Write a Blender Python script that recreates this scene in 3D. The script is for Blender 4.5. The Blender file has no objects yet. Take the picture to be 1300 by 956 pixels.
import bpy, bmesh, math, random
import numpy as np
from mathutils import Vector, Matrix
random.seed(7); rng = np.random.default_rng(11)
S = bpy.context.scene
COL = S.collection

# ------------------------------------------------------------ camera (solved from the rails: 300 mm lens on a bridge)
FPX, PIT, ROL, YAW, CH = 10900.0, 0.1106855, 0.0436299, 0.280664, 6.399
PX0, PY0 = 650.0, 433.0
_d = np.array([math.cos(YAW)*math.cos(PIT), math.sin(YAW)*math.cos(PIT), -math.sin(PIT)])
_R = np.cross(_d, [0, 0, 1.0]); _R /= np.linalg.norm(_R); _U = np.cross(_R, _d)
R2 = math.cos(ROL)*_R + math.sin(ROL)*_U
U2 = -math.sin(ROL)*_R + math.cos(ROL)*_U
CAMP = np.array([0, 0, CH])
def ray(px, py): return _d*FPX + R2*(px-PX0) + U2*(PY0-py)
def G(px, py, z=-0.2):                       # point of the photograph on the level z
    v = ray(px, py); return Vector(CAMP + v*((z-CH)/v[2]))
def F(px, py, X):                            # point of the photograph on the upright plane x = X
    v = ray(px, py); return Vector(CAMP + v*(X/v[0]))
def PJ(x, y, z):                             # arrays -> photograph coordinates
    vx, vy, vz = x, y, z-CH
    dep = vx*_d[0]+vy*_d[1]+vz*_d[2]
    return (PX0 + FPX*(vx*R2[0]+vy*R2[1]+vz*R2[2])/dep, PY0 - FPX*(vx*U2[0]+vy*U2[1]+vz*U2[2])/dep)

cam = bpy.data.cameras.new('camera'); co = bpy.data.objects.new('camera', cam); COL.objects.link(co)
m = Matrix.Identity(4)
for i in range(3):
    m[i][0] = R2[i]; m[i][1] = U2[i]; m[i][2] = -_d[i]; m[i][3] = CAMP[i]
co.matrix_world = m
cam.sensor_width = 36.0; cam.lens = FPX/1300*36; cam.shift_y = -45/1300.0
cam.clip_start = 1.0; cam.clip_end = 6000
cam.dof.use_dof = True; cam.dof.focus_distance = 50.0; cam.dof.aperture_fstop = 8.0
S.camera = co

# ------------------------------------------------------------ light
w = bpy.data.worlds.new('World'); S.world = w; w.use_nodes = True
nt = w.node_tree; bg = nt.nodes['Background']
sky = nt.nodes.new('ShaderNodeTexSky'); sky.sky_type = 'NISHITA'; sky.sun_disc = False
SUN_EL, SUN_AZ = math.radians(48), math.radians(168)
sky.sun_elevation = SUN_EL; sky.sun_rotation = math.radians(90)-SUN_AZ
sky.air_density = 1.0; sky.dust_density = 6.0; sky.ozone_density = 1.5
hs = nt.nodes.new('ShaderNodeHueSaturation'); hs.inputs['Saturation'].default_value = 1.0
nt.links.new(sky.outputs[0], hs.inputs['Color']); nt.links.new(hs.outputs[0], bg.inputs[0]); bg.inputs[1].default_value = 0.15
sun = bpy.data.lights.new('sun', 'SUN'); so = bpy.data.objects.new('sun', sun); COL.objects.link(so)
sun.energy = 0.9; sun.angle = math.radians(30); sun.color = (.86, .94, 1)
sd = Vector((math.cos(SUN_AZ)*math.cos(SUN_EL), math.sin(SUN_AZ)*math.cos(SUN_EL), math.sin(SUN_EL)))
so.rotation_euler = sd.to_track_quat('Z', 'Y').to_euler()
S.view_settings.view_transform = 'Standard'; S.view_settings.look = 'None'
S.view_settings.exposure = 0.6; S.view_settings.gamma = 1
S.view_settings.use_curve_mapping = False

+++

— Task prompt —
Only the lines from the start of the data to the line holding "return (PX0 +" are wanted; return them exactly, both ends included.

— Complete output —
Write a Blender Python script that recreates this scene in 3D. The script is for Blender 4.5. The Blender file has no objects yet. Take the picture to be 1300 by 956 pixels.
import bpy, bmesh, math, random
import numpy as np
from mathutils import Vector, Matrix
random.seed(7); rng = np.random.default_rng(11)
S = bpy.context.scene
COL = S.collection

# ------------------------------------------------------------ camera (solved from the rails: 300 mm lens on a bridge)
FPX, PIT, ROL, YAW, CH = 10900.0, 0.1106855, 0.0436299, 0.280664, 6.399
PX0, PY0 = 650.0, 433.0
_d = np.array([math.cos(YAW)*math.cos(PIT), math.sin(YAW)*math.cos(PIT), -math.sin(PIT)])
_R = np.cross(_d, [0, 0, 1.0]); _R /= np.linalg.norm(_R); _U = np.cross(_R, _d)
R2 = math.cos(ROL)*_R + math.sin(ROL)*_U
U2 = -math.sin(ROL)*_R + math.cos(ROL)*_U
CAMP = np.array([0, 0, CH])
def ray(px, py): return _d*FPX + R2*(px-PX0) + U2*(PY0-py)
def G(px, py, z=-0.2):                       # point of the photograph on the level z
    v = ray(px, py); return Vector(CAMP + v*((z-CH)/v[2]))
def F(px, py, X):                            # point of the photograph on the upright plane x = X
    v = ray(px, py); return Vector(CAMP + v*(X/v[0]))
def PJ(x, y, z):                             # arrays -> photograph coordinates
    vx, vy, vz = x, y, z-CH
    dep = vx*_d[0]+vy*_d[1]+vz*_d[2]
    return (PX0 + FPX*(vx*R2[0]+vy*R2[1]+vz*R2[2])/dep, PY0 - FPX*(vx*U2[0]+vy*U2[1]+vz*U2[2])/dep)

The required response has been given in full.